This article is taken from the May 2025 issue of The Critic. To get the full magazine why not subscribe? Right now we’re offering five issues for just £10.
Who’d be an Oxbridge Head of House these days? To be Master of an Oxford or Cambridge college, living a long life of relative luxury and leisure in the lodge, was once the most prized sinecure in Britain. Now the post has been debased by interminable meetings, institutional pettifoggery and political grandstanding.
Worse still, the new generation of “celebrity” heads are often clueless about how college communities work, some wishing to be treated like minor royalty, some pining to be the students’ best friend.
In time past, colleges chose their heads as medieval monks did their abbot: by election from within. It was rare for a Master not to be a college member, and almost unheard of for him (until the Victorian female colleges emerged) to come from outside the university — an Oxbridge alumnus from the church, say, or a great public school.
The result was a deep knowledge of each college’s culture and conduct, which ensured stability.
Fellows appointed well-known peers who could manage intramural affairs, handling often disagreeable and factional academics with a fair, steady hand. Such figures rarely set the world alight by their intellectual brilliance: famous Heads like John Wycliffe, Matthew Parker, Richard Bentley, Benjamin Jowett, Henry Montagu Butler, plus his great-nephew Rab Butler are the outliers.
Since appointments were until death, many colleges enjoyed long periods free of politicking and peacocking about succession. Thomas Gaisford and Henry Liddell stewarded Christ Church for 60 years (1831–1891); William Webb and Edward Atkinson helmed Clare for a full century (1815–1915).
Headhunters are paid eyewatering sums to stalk globetrotting execs
But now fundraising dominates strategy. Headhunters are paid eyewatering sums to stalk globetrotting execs, not knowing what heads to hunt except those who are administering something. Of the 70 Oxbridge colleges, 12 are led by career administrators; 13 by someone from the political world, especially the diplomatic and civil service; 11 (eight in Oxford) by lawyers and judges.
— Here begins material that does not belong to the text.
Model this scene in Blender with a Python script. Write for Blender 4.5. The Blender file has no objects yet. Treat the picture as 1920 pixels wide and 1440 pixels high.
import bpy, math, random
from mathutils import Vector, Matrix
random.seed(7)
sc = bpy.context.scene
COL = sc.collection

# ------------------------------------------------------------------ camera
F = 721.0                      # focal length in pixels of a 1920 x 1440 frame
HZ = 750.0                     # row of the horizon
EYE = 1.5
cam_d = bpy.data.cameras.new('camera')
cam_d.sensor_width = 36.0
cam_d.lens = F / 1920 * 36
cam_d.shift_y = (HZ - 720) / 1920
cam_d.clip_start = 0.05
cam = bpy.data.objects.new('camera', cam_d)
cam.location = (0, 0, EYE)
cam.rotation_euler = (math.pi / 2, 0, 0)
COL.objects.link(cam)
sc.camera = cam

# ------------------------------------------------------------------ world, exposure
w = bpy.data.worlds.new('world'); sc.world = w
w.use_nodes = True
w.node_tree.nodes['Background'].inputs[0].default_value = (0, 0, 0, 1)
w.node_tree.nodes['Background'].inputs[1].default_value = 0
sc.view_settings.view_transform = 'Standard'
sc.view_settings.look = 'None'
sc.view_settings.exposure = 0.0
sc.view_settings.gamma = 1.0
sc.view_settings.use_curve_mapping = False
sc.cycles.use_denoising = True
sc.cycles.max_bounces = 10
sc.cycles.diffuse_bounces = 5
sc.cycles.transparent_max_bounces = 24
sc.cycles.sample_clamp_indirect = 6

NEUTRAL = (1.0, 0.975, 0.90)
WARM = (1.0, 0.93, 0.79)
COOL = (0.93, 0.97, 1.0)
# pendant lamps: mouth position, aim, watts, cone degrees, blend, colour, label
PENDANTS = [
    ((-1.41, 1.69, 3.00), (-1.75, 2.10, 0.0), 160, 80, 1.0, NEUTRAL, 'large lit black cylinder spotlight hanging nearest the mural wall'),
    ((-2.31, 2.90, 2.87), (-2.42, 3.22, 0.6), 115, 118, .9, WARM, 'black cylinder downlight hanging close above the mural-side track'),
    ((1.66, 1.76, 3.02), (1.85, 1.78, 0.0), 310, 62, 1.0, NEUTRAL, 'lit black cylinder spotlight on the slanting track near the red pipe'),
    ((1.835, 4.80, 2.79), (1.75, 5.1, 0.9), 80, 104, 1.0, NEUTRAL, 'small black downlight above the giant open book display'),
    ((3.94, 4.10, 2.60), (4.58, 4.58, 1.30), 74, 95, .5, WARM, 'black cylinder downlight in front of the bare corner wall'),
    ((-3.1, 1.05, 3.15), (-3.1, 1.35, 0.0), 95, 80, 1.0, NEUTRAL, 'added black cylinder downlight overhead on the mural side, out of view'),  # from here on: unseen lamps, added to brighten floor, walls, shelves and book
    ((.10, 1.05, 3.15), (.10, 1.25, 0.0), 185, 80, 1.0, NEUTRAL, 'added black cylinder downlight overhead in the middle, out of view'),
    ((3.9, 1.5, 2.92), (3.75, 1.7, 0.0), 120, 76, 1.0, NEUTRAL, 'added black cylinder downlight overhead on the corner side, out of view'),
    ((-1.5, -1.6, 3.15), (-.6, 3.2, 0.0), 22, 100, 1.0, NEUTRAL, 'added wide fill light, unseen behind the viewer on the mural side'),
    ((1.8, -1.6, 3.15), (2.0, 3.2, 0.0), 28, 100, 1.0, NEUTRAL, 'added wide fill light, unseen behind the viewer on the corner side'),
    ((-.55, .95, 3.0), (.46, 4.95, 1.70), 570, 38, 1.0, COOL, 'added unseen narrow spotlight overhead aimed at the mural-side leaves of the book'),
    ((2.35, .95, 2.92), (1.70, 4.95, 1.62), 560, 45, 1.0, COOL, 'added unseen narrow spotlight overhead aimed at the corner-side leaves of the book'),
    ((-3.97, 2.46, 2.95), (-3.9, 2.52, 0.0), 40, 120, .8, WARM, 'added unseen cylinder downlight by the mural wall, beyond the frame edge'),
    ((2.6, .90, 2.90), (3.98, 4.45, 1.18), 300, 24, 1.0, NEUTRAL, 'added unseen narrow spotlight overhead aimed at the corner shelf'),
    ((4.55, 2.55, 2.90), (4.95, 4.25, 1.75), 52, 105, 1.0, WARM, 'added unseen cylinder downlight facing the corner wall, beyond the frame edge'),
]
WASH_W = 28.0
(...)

Rather more interesting hires are the distinguished soldiers who steward Emmanuel and Exeter.
Some colleges yearn for anybody famous and reach for media, even journalism — all five are in Cambridge. Given their histories, many colleges are desperate to appoint their “first female” head. In Oxford, a slight majority are female (20 of 39); in Cambridge, a slight minority (14 of 31).
Some risks don’t come off. Whilst a figure from advertising thrives at New College, the anti-intellectualism of a former police chief (St Anne’s) and current financier (Queens’) has depressed those communities; few are surprised that the latter is standing down early. Meanwhile, actual academics play second fiddle, accounting for only 37 per cent of college heads: 15 of 39 in Oxford, 11 of 31 in Cambridge. More strikingly, whilst 12 are academics in STEM subjects, only eight study the arts and humanities.
For Oxbridge heads to flourish, the job should be made less managerial, less flashy and more intellectual. For since the universities now elect fixed-term chancellors (ten years) and vice-chancellors (seven), it’s long-serving, sensible heads, within college walls, who can best preserve the institutional memory of what works — and, indeed, what does not.